** Brief **
Transcribe each line exactly.

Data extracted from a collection
-=-=-=-=-

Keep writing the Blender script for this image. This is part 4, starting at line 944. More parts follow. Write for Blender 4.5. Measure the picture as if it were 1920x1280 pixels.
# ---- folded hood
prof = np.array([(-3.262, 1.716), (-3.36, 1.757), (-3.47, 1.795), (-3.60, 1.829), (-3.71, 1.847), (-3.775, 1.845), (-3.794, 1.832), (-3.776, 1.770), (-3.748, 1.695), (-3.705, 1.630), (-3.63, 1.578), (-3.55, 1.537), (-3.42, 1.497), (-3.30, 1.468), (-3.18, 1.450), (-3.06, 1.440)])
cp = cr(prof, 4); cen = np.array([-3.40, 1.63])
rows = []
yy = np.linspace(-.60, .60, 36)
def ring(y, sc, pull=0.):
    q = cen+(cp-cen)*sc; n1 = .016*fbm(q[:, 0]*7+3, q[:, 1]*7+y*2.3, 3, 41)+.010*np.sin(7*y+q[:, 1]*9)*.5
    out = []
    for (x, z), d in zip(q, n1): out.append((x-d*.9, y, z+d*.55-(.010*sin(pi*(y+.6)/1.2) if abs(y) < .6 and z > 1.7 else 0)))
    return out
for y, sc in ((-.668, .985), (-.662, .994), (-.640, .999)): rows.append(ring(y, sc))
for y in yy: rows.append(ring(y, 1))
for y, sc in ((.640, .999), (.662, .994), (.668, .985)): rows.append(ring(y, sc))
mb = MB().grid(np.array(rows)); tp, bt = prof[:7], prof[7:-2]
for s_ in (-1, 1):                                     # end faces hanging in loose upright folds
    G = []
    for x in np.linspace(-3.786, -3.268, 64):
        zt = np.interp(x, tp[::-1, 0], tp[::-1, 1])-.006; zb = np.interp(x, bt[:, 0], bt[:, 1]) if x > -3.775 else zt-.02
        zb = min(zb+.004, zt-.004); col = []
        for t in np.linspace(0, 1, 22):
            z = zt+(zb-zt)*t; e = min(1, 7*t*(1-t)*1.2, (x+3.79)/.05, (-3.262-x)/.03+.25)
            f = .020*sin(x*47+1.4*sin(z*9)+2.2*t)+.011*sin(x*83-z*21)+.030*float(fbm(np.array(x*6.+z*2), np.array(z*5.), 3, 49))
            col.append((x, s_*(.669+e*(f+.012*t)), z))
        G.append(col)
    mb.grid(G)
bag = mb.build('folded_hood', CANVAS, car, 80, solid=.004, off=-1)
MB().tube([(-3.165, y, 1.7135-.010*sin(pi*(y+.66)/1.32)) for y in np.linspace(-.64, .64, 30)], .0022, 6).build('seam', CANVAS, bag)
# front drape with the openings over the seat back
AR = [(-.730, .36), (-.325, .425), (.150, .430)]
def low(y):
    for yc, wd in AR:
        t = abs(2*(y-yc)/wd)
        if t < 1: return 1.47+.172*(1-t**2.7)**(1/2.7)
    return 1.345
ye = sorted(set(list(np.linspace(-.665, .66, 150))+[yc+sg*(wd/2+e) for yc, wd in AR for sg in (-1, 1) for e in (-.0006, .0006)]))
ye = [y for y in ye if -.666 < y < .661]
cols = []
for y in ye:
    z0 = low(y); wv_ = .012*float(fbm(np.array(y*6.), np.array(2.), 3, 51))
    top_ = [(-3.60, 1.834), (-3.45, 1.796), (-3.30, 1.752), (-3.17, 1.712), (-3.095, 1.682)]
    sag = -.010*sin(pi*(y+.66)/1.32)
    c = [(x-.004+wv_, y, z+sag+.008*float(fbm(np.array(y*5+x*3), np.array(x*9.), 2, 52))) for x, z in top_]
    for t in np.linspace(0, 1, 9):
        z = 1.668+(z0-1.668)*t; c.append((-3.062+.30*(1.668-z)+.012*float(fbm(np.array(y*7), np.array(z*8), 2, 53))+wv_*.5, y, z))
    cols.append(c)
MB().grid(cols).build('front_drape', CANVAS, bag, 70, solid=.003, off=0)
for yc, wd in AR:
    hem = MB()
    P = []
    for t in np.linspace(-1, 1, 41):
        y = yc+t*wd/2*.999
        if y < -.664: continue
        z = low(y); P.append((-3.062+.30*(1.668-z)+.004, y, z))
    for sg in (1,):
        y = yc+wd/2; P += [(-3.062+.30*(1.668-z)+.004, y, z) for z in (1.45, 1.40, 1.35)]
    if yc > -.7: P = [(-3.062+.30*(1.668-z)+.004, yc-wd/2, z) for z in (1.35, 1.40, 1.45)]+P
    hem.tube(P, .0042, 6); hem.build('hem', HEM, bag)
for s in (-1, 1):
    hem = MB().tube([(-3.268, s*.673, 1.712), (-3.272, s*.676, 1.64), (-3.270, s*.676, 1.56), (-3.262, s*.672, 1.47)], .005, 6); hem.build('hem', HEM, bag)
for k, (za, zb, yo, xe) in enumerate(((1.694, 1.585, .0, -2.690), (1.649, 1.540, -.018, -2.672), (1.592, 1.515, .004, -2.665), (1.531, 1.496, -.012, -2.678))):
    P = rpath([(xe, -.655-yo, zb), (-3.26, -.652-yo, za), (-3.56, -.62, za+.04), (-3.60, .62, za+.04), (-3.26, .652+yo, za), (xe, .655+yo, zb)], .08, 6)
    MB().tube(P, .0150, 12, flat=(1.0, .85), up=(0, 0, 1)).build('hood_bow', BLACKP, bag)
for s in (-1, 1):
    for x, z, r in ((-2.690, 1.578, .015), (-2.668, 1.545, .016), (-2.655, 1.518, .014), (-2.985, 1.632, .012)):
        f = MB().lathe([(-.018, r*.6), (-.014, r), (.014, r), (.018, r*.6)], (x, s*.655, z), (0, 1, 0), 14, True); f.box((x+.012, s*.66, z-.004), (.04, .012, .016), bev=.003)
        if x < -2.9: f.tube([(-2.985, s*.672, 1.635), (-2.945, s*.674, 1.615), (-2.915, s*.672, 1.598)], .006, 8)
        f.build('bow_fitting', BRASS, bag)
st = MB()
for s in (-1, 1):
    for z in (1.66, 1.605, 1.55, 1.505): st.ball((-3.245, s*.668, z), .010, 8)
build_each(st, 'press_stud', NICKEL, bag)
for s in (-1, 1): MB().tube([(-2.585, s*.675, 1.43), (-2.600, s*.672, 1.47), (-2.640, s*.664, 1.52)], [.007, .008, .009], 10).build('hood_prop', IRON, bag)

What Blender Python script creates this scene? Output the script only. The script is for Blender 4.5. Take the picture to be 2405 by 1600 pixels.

-=-=-=-=-

** Expected answer **
Keep writing the Blender script for this image. This is part 4, starting at line 944. More parts follow. Write for Blender 4.5. Measure the picture as if it were 1920x1280 pixels.
# ---- folded hood
prof = np.array([(-3.262, 1.716), (-3.36, 1.757), (-3.47, 1.795), (-3.60, 1.829), (-3.71, 1.847), (-3.775, 1.845), (-3.794, 1.832), (-3.776, 1.770), (-3.748, 1.695), (-3.705, 1.630), (-3.63, 1.578), (-3.55, 1.537), (-3.42, 1.497), (-3.30, 1.468), (-3.18, 1.450), (-3.06, 1.440)])
cp = cr(prof, 4); cen = np.array([-3.40, 1.63])
rows = []
yy = np.linspace(-.60, .60, 36)
def ring(y, sc, pull=0.):
    q = cen+(cp-cen)*sc; n1 = .016*fbm(q[:, 0]*7+3, q[:, 1]*7+y*2.3, 3, 41)+.010*np.sin(7*y+q[:, 1]*9)*.5
    out = []
    for (x, z), d in zip(q, n1): out.append((x-d*.9, y, z+d*.55-(.010*sin(pi*(y+.6)/1.2) if abs(y) < .6 and z > 1.7 else 0)))
    return out
for y, sc in ((-.668, .985), (-.662, .994), (-.640, .999)): rows.append(ring(y, sc))
for y in yy: rows.append(ring(y, 1))
for y, sc in ((.640, .999), (.662, .994), (.668, .985)): rows.append(ring(y, sc))
mb = MB().grid(np.array(rows)); tp, bt = prof[:7], prof[7:-2]
for s_ in (-1, 1):                                     # end faces hanging in loose upright folds
    G = []
    for x in np.linspace(-3.786, -3.268, 64):
        zt = np.interp(x, tp[::-1, 0], tp[::-1, 1])-.006; zb = np.interp(x, bt[:, 0], bt[:, 1]) if x > -3.775 else zt-.02
        zb = min(zb+.004, zt-.004); col = []
        for t in np.linspace(0, 1, 22):
            z = zt+(zb-zt)*t; e = min(1, 7*t*(1-t)*1.2, (x+3.79)/.05, (-3.262-x)/.03+.25)
            f = .020*sin(x*47+1.4*sin(z*9)+2.2*t)+.011*sin(x*83-z*21)+.030*float(fbm(np.array(x*6.+z*2), np.array(z*5.), 3, 49))
            col.append((x, s_*(.669+e*(f+.012*t)), z))
        G.append(col)
    mb.grid(G)
bag = mb.build('folded_hood', CANVAS, car, 80, solid=.004, off=-1)
MB().tube([(-3.165, y, 1.7135-.010*sin(pi*(y+.66)/1.32)) for y in np.linspace(-.64, .64, 30)], .0022, 6).build('seam', CANVAS, bag)
# front drape with the openings over the seat back
AR = [(-.730, .36), (-.325, .425), (.150, .430)]
def low(y):
    for yc, wd in AR:
        t = abs(2*(y-yc)/wd)
        if t < 1: return 1.47+.172*(1-t**2.7)**(1/2.7)
    return 1.345
ye = sorted(set(list(np.linspace(-.665, .66, 150))+[yc+sg*(wd/2+e) for yc, wd in AR for sg in (-1, 1) for e in (-.0006, .0006)]))
ye = [y for y in ye if -.666 < y < .661]
cols = []
for y in ye:
    z0 = low(y); wv_ = .012*float(fbm(np.array(y*6.), np.array(2.), 3, 51))
    top_ = [(-3.60, 1.834), (-3.45, 1.796), (-3.30, 1.752), (-3.17, 1.712), (-3.095, 1.682)]
    sag = -.010*sin(pi*(y+.66)/1.32)
    c = [(x-.004+wv_, y, z+sag+.008*float(fbm(np.array(y*5+x*3), np.array(x*9.), 2, 52))) for x, z in top_]
    for t in np.linspace(0, 1, 9):
        z = 1.668+(z0-1.668)*t; c.append((-3.062+.30*(1.668-z)+.012*float(fbm(np.array(y*7), np.array(z*8), 2, 53))+wv_*.5, y, z))
    cols.append(c)
MB().grid(cols).build('front_drape', CANVAS, bag, 70, solid=.003, off=0)
for yc, wd in AR:
    hem = MB()
    P = []
    for t in np.linspace(-1, 1, 41):
        y = yc+t*wd/2*.999
        if y < -.664: continue
        z = low(y); P.append((-3.062+.30*(1.668-z)+.004, y, z))
    for sg in (1,):
        y = yc+wd/2; P += [(-3.062+.30*(1.668-z)+.004, y, z) for z in (1.45, 1.40, 1.35)]
    if yc > -.7: P = [(-3.062+.30*(1.668-z)+.004, yc-wd/2, z) for z in (1.35, 1.40, 1.45)]+P
    hem.tube(P, .0042, 6); hem.build('hem', HEM, bag)
for s in (-1, 1):
    hem = MB().tube([(-3.268, s*.673, 1.712), (-3.272, s*.676, 1.64), (-3.270, s*.676, 1.56), (-3.262, s*.672, 1.47)], .005, 6); hem.build('hem', HEM, bag)
for k, (za, zb, yo, xe) in enumerate(((1.694, 1.585, .0, -2.690), (1.649, 1.540, -.018, -2.672), (1.592, 1.515, .004, -2.665), (1.531, 1.496, -.012, -2.678))):
    P = rpath([(xe, -.655-yo, zb), (-3.26, -.652-yo, za), (-3.56, -.62, za+.04), (-3.60, .62, za+.04), (-3.26, .652+yo, za), (xe, .655+yo, zb)], .08, 6)
    MB().tube(P, .0150, 12, flat=(1.0, .85), up=(0, 0, 1)).build('hood_bow', BLACKP, bag)
for s in (-1, 1):
    for x, z, r in ((-2.690, 1.578, .015), (-2.668, 1.545, .016), (-2.655, 1.518, .014), (-2.985, 1.632, .012)):
        f = MB().lathe([(-.018, r*.6), (-.014, r), (.014, r), (.018, r*.6)], (x, s*.655, z), (0, 1, 0), 14, True); f.box((x+.012, s*.66, z-.004), (.04, .012, .016), bev=.003)
        if x < -2.9: f.tube([(-2.985, s*.672, 1.635), (-2.945, s*.674, 1.615), (-2.915, s*.672, 1.598)], .006, 8)
        f.build('bow_fitting', BRASS, bag)
st = MB()
for s in (-1, 1):
    for z in (1.66, 1.605, 1.55, 1.505): st.ball((-3.245, s*.668, z), .010, 8)
build_each(st, 'press_stud', NICKEL, bag)
for s in (-1, 1): MB().tube([(-2.585, s*.675, 1.43), (-2.600, s*.672, 1.47), (-2.640, s*.664, 1.52)], [.007, .008, .009], 10).build('hood_prop', IRON, bag)

What Blender Python script creates this scene? Output the script only. The script is for Blender 4.5. Take the picture to be 2405 by 1600 pixels.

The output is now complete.